At its foot is the imposing crag of Castle Rock, on which rock climbers have developed some 60 named routes.
Seen from the west, Watson’s Dodd is a noticeable shoulder on the Helvellyn ridge, north of Sticks Pass. The summit stands on the main ridge of the Helvellyn range at the point where the south-west ridge of Great Dodd and the north-west ridge of Stybarrow Dodd meet and merge. From this point a shoulder drops into the valley of the How Beck at Legburthwaite. This shoulder, part of the High Fells of St John’s Common, is sharply defined by the deep valleys of Mill Gill to its north and Stanah Gill to its south. It slopes gently to around the 500 m contour, and then drops more steeply into the valley over a number of rocky crags. Just before reaching the valley, part of this shoulder rises again to the high, precipitous crag known as Castle Rock.
On the eastern side of the ridge the deep valley of Browndale Beck separates Great Dodd from Stybarrow Dodd, so that Watson’s Dodd has no eastern flanks at all other than its triangular summit plateau.
The highest point on Watson’s Dodd has an elevation of 789 m, a prominence of only 11 m above the slight depression separating it from Stybarrow Dodd.

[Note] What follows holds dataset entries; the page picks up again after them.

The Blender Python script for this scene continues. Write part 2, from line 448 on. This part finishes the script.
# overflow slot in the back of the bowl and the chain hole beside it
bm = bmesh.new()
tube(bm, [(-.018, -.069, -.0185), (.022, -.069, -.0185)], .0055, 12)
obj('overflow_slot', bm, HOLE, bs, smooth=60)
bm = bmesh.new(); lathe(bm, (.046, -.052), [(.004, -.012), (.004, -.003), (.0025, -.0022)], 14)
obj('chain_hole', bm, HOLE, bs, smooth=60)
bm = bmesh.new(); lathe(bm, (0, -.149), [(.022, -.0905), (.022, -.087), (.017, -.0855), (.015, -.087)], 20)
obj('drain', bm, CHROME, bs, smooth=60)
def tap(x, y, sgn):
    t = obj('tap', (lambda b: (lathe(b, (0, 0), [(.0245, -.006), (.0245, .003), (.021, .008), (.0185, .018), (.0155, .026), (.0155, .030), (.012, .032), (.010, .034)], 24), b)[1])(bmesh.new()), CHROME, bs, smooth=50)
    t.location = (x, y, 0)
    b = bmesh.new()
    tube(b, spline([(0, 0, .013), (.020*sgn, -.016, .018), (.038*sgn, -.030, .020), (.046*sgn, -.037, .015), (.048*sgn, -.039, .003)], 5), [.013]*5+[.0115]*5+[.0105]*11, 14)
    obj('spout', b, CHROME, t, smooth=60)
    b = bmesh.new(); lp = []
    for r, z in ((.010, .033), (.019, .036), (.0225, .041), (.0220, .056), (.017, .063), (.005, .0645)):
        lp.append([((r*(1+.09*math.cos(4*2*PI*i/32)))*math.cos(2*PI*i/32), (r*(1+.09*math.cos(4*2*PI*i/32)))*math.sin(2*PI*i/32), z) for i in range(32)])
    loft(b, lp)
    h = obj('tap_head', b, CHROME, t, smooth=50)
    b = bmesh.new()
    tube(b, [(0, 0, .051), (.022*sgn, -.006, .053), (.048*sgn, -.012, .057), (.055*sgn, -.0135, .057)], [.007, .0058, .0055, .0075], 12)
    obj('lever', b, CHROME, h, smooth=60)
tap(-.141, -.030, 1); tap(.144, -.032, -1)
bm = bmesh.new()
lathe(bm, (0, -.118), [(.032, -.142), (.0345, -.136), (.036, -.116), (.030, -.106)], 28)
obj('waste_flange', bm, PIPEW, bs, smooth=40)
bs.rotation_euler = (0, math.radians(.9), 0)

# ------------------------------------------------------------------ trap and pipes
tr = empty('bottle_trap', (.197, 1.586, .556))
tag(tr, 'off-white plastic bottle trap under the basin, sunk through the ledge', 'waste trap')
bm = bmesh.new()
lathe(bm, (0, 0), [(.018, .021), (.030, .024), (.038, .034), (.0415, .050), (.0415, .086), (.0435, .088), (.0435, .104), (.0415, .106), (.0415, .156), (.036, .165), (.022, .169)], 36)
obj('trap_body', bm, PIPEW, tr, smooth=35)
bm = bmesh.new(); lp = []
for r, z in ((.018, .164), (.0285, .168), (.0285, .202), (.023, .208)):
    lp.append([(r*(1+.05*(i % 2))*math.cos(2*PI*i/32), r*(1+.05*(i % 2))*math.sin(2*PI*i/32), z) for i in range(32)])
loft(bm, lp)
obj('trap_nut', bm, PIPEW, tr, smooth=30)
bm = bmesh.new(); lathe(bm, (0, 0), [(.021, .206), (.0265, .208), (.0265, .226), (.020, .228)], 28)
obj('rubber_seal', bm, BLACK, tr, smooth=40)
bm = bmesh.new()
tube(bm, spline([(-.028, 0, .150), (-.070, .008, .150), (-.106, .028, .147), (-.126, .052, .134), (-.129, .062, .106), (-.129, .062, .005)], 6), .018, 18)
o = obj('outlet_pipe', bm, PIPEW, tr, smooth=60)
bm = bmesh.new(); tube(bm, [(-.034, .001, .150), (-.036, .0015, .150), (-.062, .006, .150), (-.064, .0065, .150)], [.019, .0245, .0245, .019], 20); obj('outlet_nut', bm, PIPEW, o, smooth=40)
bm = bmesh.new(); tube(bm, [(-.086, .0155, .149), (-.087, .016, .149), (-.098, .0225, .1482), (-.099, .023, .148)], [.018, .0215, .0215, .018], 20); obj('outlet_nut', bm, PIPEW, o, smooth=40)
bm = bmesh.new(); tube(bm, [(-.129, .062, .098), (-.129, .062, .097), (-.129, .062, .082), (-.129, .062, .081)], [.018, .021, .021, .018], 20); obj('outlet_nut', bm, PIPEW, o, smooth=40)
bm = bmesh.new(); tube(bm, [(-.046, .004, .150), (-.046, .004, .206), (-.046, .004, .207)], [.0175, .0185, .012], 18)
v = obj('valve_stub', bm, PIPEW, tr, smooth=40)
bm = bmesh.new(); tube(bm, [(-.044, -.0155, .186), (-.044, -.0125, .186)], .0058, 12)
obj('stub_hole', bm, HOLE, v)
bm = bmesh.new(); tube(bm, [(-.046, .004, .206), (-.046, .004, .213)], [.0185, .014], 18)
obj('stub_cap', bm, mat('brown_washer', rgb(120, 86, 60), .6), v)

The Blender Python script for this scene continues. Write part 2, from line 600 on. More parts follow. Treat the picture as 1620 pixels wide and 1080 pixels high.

Watson’s Dodd stands on the main watershed between the Derwent river system to the west, and Ullswater (and the Eden river system) to the east. Streams on the west are now captured by a water leat and diverted into Thirlmere reservoir.
Standing at the top of the Vale of St John’s, the nearly vertical Castle Rock juts out from the hillside with rock faces on three sides. The castle-like profile is made still more picturesque by a garland of mixed woodland around the lower slopes. This rock has attracted the admiring views of visitors since the start of tourism to the Lakes. Thomas West in 1778 referred to the valley ‘nobly terminated by the castle-like rock of St. John’. Jonathan Otley in 1823 knew the rock as ‘the massive rock of Green Crag, sometimes called the Castle Rock of St. John's’. The Scottish lawyer and novelist Sir Walter Scott, wrote his romantic narrative-poem The Bridal of Triermain in 1812. In this, Castle Rock appears as the setting for the Enchanted Castle from which the hero, Sir Roland de Vaux of Triermain, must rescue the maiden, Gyneth. Triermain was the name of a fiefdom in the barony of Gilsland in north-east Cumberland; a pele-tower near Birdoswald still bears the name.